Philosophy would only halt if EVERYTHING was taken to be inconvertibly true. And even that wouldn't matter if literally the correct answer to everything had somehow been discovered. That won't happen, no one is omniscient or capable of figuring out the truth or not about everything. But if someone was omniscient and did know everything, then they would be omniscient and know everything so it would be absurd to say they were dogmatic.
Someone THINKING they absolutely have the correct answer is different to someone actually absolutely having the correct answer because the alternative has really demonstrated to be impossible. There really are truths that you can be absolutely certain of, and in fact... they are *so* certain.... that in many cases the person doesn't even believe they aren't certain, they just think they don't. If you think you don't know that your consciousness exists, then you think you don't but you actually do. If you think you don't know that a square is a square, then once again... you're confused. It's not that you don't know it. You do know it you just don't know that you don't know it. If you are conscious of the reality of something, you don't magically become not conscious of it just because you think you don't. Just because you're deluded about what you experience doesn't mean that what you are experiencing is an illusion. Illusions and delusions are quite different. Thinking you don't see something when you do because you are conceptually confused is different to seeing something that isn't there because you are perceptually confused.
One problem is that there have been many times when people *thought* something to be impossible that later turned out to be possible. For example, Euclidean geometry was considered to be 'intuitively obvious' and that no alternative was possible. That is, until the consistency of non-Euclidean geometries was discovered. Also, even things like the law of excluded middle have been challenged when applied to infinite sets. And with good reasoning behind the challenge: not confusion.

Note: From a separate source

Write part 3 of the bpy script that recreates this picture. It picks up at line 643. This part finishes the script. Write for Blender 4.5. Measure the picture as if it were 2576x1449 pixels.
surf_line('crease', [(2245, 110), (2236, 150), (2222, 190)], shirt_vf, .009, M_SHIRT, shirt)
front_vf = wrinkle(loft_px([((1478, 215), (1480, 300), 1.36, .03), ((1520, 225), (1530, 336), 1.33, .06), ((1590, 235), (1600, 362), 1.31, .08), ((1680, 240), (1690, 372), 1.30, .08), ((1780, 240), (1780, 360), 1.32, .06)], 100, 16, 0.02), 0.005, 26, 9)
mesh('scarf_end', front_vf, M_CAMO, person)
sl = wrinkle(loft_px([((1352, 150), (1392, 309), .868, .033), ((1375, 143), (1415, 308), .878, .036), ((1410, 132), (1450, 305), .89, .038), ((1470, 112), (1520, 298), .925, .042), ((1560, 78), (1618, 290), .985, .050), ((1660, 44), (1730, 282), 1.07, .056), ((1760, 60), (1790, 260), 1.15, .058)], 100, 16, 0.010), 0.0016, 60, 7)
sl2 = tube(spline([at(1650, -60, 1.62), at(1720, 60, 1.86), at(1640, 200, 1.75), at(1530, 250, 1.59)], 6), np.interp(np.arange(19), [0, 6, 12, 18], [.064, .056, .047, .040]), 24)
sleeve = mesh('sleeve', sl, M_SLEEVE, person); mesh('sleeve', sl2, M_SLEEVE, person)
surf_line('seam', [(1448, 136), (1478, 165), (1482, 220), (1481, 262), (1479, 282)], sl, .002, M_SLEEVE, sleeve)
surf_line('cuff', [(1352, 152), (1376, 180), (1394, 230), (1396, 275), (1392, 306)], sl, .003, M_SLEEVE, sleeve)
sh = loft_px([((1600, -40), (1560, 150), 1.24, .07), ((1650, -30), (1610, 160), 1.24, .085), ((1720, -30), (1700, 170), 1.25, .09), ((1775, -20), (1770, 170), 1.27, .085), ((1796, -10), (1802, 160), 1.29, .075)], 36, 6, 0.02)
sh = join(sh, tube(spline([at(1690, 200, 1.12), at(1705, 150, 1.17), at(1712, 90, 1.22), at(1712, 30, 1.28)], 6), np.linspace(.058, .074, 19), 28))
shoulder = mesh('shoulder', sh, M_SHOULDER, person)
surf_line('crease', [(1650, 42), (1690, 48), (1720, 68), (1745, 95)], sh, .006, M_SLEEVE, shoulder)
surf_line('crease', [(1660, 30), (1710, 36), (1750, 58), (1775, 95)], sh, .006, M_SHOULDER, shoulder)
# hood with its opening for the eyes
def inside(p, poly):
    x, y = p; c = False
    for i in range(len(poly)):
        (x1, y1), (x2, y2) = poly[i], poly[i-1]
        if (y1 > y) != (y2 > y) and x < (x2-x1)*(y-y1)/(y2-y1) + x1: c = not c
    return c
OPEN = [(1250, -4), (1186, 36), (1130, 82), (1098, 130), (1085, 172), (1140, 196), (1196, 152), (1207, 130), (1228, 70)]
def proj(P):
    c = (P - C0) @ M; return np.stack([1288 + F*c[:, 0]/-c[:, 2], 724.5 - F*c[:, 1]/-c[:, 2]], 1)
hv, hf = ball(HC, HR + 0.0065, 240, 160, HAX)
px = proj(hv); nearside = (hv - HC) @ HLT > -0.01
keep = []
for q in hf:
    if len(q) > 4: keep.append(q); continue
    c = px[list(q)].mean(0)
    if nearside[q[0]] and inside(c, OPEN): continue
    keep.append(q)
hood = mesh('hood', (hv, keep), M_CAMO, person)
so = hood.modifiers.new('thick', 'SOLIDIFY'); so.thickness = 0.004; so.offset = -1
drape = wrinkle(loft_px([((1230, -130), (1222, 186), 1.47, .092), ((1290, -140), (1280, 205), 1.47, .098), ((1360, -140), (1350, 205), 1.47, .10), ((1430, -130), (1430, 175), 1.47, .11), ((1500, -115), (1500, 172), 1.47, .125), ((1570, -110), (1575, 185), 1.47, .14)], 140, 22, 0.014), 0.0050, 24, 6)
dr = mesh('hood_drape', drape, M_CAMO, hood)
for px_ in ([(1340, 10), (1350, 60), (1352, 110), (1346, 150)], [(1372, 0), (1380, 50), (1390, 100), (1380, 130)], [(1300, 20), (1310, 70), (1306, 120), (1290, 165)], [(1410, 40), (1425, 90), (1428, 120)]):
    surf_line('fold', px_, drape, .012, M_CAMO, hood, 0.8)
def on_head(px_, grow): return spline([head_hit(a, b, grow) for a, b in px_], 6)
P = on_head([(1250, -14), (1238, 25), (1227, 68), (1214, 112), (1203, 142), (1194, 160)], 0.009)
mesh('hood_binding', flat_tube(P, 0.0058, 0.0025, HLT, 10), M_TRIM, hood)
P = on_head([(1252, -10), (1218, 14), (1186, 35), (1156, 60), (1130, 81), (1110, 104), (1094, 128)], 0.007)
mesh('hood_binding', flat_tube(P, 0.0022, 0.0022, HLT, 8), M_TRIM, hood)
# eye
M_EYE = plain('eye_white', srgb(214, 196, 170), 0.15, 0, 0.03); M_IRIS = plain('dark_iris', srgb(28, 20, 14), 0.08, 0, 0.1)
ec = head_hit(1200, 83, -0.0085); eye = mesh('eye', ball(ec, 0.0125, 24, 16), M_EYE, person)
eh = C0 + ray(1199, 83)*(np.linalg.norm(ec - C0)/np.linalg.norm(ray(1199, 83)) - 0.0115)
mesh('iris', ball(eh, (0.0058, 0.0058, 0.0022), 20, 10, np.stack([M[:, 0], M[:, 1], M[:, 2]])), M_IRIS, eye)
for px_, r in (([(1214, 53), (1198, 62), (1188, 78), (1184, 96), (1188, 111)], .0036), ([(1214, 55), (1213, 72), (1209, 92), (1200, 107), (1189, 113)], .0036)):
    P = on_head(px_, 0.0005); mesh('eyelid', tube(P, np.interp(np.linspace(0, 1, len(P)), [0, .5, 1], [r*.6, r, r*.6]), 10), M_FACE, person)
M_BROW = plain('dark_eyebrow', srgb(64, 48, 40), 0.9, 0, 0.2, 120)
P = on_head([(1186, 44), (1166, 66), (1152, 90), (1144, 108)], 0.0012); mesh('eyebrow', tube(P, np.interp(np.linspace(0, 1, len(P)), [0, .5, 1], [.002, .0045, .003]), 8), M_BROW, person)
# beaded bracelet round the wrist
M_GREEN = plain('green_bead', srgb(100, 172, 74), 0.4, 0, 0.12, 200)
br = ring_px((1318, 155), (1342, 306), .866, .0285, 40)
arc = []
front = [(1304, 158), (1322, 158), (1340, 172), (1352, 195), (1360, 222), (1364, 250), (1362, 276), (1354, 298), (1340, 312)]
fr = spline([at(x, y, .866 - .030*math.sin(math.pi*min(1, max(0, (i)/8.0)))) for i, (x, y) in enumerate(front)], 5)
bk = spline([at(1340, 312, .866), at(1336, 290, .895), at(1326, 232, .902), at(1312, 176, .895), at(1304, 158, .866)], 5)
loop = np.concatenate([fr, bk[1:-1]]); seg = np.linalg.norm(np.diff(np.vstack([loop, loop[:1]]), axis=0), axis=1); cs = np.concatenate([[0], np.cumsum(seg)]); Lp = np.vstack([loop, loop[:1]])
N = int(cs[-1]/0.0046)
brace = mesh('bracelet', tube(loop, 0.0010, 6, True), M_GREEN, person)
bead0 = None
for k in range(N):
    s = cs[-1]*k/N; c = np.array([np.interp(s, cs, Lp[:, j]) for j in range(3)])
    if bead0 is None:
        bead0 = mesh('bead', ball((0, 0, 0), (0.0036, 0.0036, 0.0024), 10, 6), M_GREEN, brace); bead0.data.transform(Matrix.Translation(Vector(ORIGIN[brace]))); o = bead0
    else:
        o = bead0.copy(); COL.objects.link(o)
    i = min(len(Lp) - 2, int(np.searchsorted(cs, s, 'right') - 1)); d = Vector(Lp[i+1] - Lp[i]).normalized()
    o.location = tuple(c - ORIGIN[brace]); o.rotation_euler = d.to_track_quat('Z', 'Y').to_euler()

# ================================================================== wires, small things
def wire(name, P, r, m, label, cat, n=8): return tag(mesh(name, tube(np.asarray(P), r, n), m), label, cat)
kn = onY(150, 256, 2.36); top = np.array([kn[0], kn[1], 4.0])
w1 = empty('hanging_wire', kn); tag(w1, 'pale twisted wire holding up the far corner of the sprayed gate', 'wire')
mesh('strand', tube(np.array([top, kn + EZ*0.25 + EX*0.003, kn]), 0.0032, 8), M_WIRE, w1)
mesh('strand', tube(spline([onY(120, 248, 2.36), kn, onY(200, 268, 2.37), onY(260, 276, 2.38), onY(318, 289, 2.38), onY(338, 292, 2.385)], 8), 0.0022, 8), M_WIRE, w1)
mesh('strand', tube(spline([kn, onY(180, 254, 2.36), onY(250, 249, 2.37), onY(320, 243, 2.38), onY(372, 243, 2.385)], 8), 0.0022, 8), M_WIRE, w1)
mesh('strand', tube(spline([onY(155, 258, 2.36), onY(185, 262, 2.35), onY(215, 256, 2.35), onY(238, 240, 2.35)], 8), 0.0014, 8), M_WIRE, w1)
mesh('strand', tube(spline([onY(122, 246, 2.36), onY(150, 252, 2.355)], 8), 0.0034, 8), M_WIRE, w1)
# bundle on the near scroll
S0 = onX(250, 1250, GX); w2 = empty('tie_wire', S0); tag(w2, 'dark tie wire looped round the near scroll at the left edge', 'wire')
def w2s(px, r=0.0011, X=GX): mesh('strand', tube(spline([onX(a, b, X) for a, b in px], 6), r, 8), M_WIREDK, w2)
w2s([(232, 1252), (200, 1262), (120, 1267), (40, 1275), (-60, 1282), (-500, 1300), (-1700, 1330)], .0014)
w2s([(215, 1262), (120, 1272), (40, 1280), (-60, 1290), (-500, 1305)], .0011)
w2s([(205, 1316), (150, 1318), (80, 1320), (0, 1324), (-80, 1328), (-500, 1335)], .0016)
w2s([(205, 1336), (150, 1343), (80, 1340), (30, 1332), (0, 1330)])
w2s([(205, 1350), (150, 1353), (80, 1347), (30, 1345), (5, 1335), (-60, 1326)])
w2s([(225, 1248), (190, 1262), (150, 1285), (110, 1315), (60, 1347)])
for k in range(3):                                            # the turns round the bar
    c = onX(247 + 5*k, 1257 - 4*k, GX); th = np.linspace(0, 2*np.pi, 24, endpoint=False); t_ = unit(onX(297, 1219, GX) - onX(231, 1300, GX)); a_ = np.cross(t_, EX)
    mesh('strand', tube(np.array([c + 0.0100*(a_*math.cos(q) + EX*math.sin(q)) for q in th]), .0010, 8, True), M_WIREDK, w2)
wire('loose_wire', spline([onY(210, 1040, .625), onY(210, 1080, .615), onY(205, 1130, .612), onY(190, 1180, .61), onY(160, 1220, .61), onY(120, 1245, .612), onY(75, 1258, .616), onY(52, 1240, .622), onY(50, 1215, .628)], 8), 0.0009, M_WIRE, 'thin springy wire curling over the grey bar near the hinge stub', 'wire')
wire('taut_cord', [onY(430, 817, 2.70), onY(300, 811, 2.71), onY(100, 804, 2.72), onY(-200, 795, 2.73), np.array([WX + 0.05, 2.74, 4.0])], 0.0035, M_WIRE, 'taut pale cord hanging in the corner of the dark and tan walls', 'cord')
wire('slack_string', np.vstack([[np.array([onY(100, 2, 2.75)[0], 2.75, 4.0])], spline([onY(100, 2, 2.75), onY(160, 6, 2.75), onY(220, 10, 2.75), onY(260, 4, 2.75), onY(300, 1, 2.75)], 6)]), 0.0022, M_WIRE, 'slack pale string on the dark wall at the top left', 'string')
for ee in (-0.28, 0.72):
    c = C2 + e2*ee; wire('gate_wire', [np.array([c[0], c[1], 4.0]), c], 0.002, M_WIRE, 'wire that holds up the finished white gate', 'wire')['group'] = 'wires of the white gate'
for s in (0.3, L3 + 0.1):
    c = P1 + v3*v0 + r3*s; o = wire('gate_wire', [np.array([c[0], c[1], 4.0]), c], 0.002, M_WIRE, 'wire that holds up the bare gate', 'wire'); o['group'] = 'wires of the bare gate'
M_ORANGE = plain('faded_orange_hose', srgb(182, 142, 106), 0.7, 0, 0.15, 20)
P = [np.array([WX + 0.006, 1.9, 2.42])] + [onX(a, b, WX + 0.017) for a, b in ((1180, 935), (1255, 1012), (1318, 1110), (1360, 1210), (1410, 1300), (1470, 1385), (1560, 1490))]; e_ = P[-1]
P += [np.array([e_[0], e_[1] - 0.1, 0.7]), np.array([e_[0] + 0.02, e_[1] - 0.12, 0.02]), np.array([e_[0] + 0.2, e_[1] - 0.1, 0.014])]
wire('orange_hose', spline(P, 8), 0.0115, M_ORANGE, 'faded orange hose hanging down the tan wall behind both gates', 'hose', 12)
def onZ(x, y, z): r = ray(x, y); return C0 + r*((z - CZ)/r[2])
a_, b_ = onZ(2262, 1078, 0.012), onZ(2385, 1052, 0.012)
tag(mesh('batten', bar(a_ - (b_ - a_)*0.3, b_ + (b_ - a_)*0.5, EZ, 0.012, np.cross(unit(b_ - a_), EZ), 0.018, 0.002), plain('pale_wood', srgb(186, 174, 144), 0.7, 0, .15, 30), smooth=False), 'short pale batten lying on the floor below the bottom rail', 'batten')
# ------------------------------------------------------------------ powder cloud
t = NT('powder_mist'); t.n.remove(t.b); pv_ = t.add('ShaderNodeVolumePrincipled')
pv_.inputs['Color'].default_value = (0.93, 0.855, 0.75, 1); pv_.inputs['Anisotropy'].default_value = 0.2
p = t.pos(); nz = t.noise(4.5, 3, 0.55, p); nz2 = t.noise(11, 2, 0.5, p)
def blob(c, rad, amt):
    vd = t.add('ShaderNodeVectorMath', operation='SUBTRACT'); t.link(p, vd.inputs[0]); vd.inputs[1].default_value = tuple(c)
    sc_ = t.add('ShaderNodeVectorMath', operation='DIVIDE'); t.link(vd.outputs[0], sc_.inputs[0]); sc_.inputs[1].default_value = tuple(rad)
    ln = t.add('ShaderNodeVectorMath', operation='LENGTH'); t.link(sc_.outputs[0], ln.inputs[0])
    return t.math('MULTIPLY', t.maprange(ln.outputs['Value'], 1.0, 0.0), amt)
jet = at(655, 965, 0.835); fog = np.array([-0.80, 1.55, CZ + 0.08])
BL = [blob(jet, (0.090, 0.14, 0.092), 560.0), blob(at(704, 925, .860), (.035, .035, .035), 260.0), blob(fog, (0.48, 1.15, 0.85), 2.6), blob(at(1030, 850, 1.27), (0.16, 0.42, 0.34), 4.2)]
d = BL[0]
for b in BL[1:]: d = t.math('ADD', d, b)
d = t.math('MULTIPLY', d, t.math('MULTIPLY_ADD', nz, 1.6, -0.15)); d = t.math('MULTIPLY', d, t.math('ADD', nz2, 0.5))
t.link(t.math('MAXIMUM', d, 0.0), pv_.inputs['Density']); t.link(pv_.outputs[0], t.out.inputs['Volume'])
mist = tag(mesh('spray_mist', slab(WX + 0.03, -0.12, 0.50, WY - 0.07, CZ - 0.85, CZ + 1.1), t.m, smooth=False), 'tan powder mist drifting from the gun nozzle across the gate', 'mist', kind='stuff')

So, you may know that a square is a square and a square has four sides because those are matters of definition. But the claim that a square has four right angles may be an incorrect deduction (it is false in non-Euclidean geometries). You may claim that 2 is a prime, but when you change systems to the Gaussian integers, that is no longer the case. It was long thought that a space filling curve was impossible (with 'proofs'), until examples were found. Similarly with continuous nowhere differentiable functions. I could go on and on with examples in math.
So, I disagree that it is so easy to demonstrate an impossibility. I also disagree that things like 'consciousness' are well enough defined for meaningful discussion to proceed. Some things that people have said are 'clearly true' about consciousness I simply don't find to be so obvious. This to the extent that I wonder if what I 'experience' is of a different type than what some others do. In that case, would what I 'experience' actually be consciousness? I don't know. It is definitional, and I don't quite understand the definition.